This webpage contains advice for people asking for a letter of recommendation from me or someone like me. It was written quickly, and suggestions to improve it are very welcome. (Thanks to the many people who have made suggestions!)

You likely have a lot of things on your mind right now, and this is the last thing you want to worry about, but this deals with a central part of your application.

Letter-writing is one of my most important duties.

The following statement is rather obvious, but a reasonable number of people seem not to have considered it: it is in your interest to make your busy letter writer's job as easy as possible.

For example, I will likely write letters for about 40 or more people this year, most during the fall, around my other duties. (I kept track of letters in a recent year. Sixty people asked for or needed letters: 1 high school, 8 at the undergrad level, 17 at the grad level, 11 at the postdoc level, 8 at the tenure track level, and 15 more senior.)

Please give me as much notice as possible so I can write as detailed a letter as I would like. At least a month is reasonable. If you ask me on less than a month's notice, you should expect the letter to be submitted late. If you give me too little notice, your letter will necessarily be rushed, which does no one any good. Sending me your support materials a week before the deadline is not a good idea.

(The number of letters varies widely by individual. If you need a letter on short notice, you should strongly consider asking someone else.)

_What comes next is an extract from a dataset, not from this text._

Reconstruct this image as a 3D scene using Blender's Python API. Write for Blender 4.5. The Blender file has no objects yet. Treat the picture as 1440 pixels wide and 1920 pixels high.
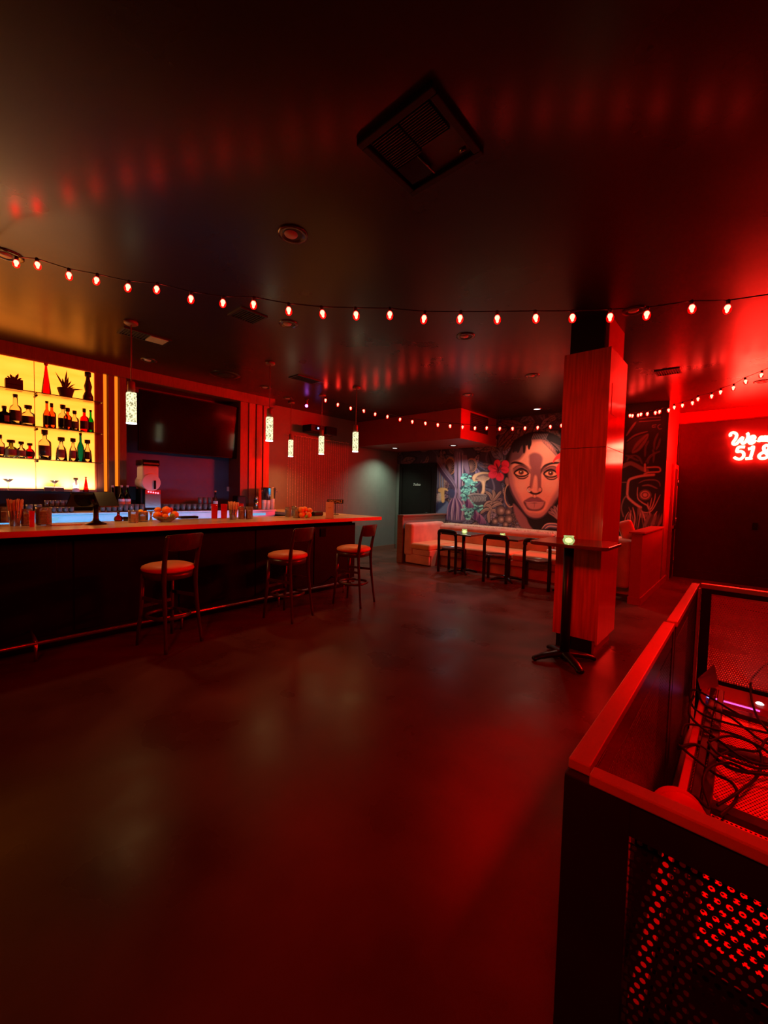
import bpy, math, random
import numpy as np
from mathutils import Matrix, Vector

random.seed(7)
C = bpy.context.scene.collection
sc = bpy.context.scene
PI = math.pi

# ------------------------------------------------------------ camera
F = 760.0                      # focal length in pixels of the 1440 x 1920 frame
H = 1.45                       # eye height
YAW, PITCH, ROLL = math.radians(41.763), math.radians(2.667), math.radians(1.403)
_f = Vector((-math.sin(YAW) * math.cos(PITCH), math.cos(YAW) * math.cos(PITCH), -math.sin(PITCH)))
_r0 = _f.cross(Vector((0, 0, 1))).normalized()
_u0 = _r0.cross(_f)
_r = math.cos(ROLL) * _r0 + math.sin(ROLL) * _u0
_u = -math.sin(ROLL) * _r0 + math.cos(ROLL) * _u0
EYE = Vector((0, 0, H))
cd = bpy.data.cameras.new('camera')
cam = bpy.data.objects.new('camera', cd)
C.objects.link(cam)
cam.matrix_world = Matrix(((_r.x, _u.x, -_f.x, 0), (_r.y, _u.y, -_f.y, 0), (_r.z, _u.z, -_f.z, H), (0, 0, 0, 1)))
cd.sensor_fit = 'VERTICAL'
cd.sensor_height = 36.0
cd.lens = F / 1920 * 36.0
cd.clip_start = 0.02
cd.clip_end = 60
sc.camera = cam

# ------------------------------------------------------------ world, exposure
sc.view_settings.view_transform = 'Standard'
sc.view_settings.look = 'None'
sc.view_settings.gamma = 1
sc.view_settings.exposure = 0.0
sc.view_settings.use_curve_mapping = False
w = bpy.data.worlds.new('night')
sc.world = w
w.use_nodes = True
w.node_tree.nodes['Background'].inputs[0].default_value = (0.05, 0.0, 0.0, 1)
w.node_tree.nodes['Background'].inputs[1].default_value = 0.02
sc.cycles.max_bounces = 8
sc.cycles.diffuse_bounces = 4
sc.cycles.glossy_bounces = 4
sc.cycles.transmission_bounces = 6
sc.cycles.transparent_max_bounces = 10
sc.cycles.sample_clamp_indirect = 4.0
sc.cycles.sample_clamp_direct = 0.0
sc.cycles.caustics_reflective = False
sc.cycles.caustics_refractive = False
sc.cycles.blur_glossy = 1.0
sc.cycles.use_denoising = True


def lamp(name, kind, loc, energy, color, size=0.3, aim=None, spot=None, blend=0.5, size_y=None, spread=None):
    d = bpy.data.lights.new(name, kind)
    d.energy = energy
    d.color = color
    if kind == 'AREA':
        d.size = size
        if size_y:
            d.shape = 'RECTANGLE'
            d.size_y = size_y
        if spread:
            d.spread = math.radians(spread)
    else:
        d.shadow_soft_size = size
    if kind == 'SPOT':
        d.spot_size = math.radians(spot or 80)
        d.spot_blend = blend
    o = bpy.data.objects.new(name, d)
    C.objects.link(o)
    o.location = loc
    if aim is not None:
        o.rotation_euler = (Vector(aim) - Vector(loc)).to_track_quat('-Z', 'Y').to_euler()
    return o


RED = (1.0, 0.0, 0.0)
# unseen red fill lamps, added to brighten deck, floor, column and bar
lamp('red_room_fill', 'AREA', (1.3, 5.2, 2.95), 60, RED, 0.6, aim=(0.2, 5.0, 0))
lamp('red_deck_fill', 'SPOT', (0.75, 1.35, 2.95), 380, RED, 0.12, aim=(0.15, 1.95, 0.3), spot=46, blend=0.6)
lamp('red_floor_fill', 'SPOT', (0.15, -0.7, 2.95), 260, RED, 0.25, aim=(-1.15, 2.7, 0), spot=66, blend=1.0)
lamp('red_column_fill', 'SPOT', (0.2, -1.2, 2.9), 300, RED, 0.12, aim=(-1.15, 4.0, 1.45), spot=28, blend=0.6)
lamp('red_bar_fill', 'SPOT', (0.2, -1.2, 2.9), 230, RED, 0.15, aim=(-4.2, 2.3, 0.8), spot=52, blend=0.9)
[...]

You want to help your recommender write as detailed a letter as possible. Here are things that would help me. Only some may apply to you. I will likely only start writing your letter once I have all the information I would like --- there is always someone else's letter I can write first.

  • CV/resume
  • transcript (if you are an undergrad)
  • everything you will submit with your application (e.g. personal essay, research summary, research proposal); very good drafts will do in a pinch. Corollary: finish your part of the application early.
  • if you are an undergrad applying to a special program of some sort: information about the program you are applying to (e.g. the official program announcement), and what they are looking for
  • if you have taken a course from me: please tell me what class, which quarter you took it, and what your grade was. Note: if you did not get an A from me, you will likely wish to ask someone else for a letter instead.
  • if relevant (only for more senior people, and occasionally grad students and even the odd undergrad): copies of papers (electronic links suffice)
  • Who else is writing you a letter (so I can say things that might not otherwise be covered)?
  • Where are you applying (e.g. list of schools)? Are there any that deserve special mention for some reason?
  • When do you need the letter by (e.g. when should it be in the mail)? How do I get it to where it needs to go? (On a related note: it is the responsibility of the applicant to keep reminding the writer about the deadline. I've been very good in the past, but with many letters, there's always the chance something bad might happen.)
  • Is there anything in particular you would like me to address? (Are there particular theorems/papers you hope I'll write about? Are there theorems/papers that others will say more about?) Are there particular qualities you would prefer that I discuss?
  • any other information that might have a chance of helping me
    If you want to see other peoples' advice or requirements about recommendations, you can visit the pages of Keith Conrad, Megumi Harada, Rob Pollack, or Tom Roby. (I got these links from Keith Conrad's page.)